Court-martial of Fitz John Porter - Porter Attempts To Clear His Name

Porter Attempts To Clear His Name

The conviction, rather than ending the controversy, served only to extend it. Coupled with the disastrous loss at Fredericksburg, the near mutiny of Burnside's officers after the Mud March, and the resurgence of the Democratic Party, which was increasingly calling for negotiated settlement, the trial severely unsettled the public perception of competence in the army and administration. The New York Times even went so far as to question the loyalty-inspiring capabilities of West Point as an institute, though it took the conviction as proof that the vast majority of West Pointers were loyal, unlike Porter.

Porter immediately set about attempting to overturn the conviction. He set about extensively surveying and mapping the battleground to develop a comprehensive map of every tree, bush, and hill in the vicinity of his corps. Then he began meticulously transcribing testimony of anyone he could get to cooperate in order to record exact positions during the battle. With the help of his friends, especially the increasingly powerful McClellan, he began petitioning famous figures to write letters on his behalf. They also used their influence to try to get state and local lawmakers to pass resolutions condemning the U.S. government for dismissing Porter.

He also tried to draw attention to the make-up of the court and argued that a Republican administration had fixed a court to rule against him in order to protect its own interests. Not long after he had testified as an administration witness against Porter, McDowell's court of inquiry exonerated him of wrongdoing at the Second Battle of Bull Run and recommended he be returned to command. Several of the other officers on the court received promotions shortly after the trial.

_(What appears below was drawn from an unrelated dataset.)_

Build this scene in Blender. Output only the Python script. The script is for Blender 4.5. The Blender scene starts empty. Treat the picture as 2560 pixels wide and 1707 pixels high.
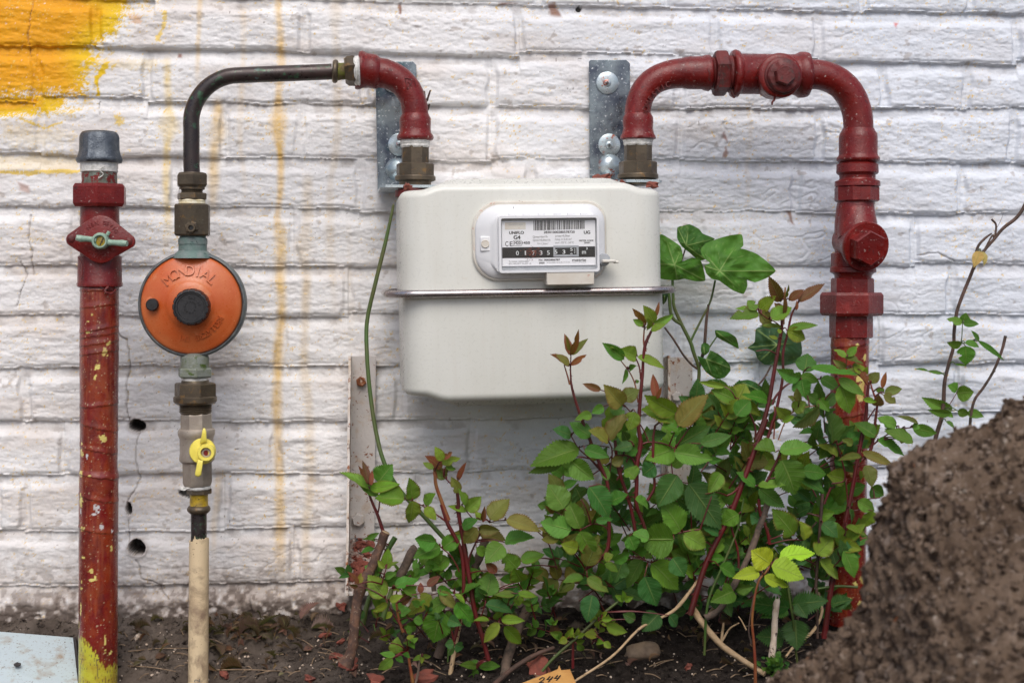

But Porter's actions were met with furious counter-actions. Stanton repeatedly blocked any attempt by the government to re-investigate the matter and saw to it that officers who spoke out in support of Porter were punished. In the Republican press especially, Porter was savaged as a traitor who had escaped the punishment he had deserved. The New York Times opined that not only was Porter's crusade to overturn his conviction immoral in that it encouraged dissent in the ranks, but that the general himself ought to have been executed.

When the war ended, Porter wrote to both Lee and Longstreet asking for their assistance in the matter and also petitioned to be allowed access to captured papers of the Confederacy. Both Lee and Longstreet replied, Longstreet in great detail, and Porter used the evidence to garner supporters to send petitions to President Andrew Johnson asking for a new trial. Resolutions demanding his case be reopened and equally fierce denunciations of those resolution had swirled on the local and national level, barely slowed since January 1863, but Porter supporters – now including such famous generals as Ulysses S. Grant, William Tecumseh Sherman, and George H. Thomas, which contributed greatly to their rapid decline in popularity with their own party – were finally gaining enough headway to reexamine the issue.

However, the President had no power to hold a new trial and, despite his support for Porter, during Grant's term he was unwilling to revisit the decision in any fashion, perhaps to appease Republican supporters. Finally, in 1878, President Rutherford B. Hayes commissioned a board under Major General John Schofield, who had briefly replaced Stanton as Secretary of War after Johnson forced him out, to investigate.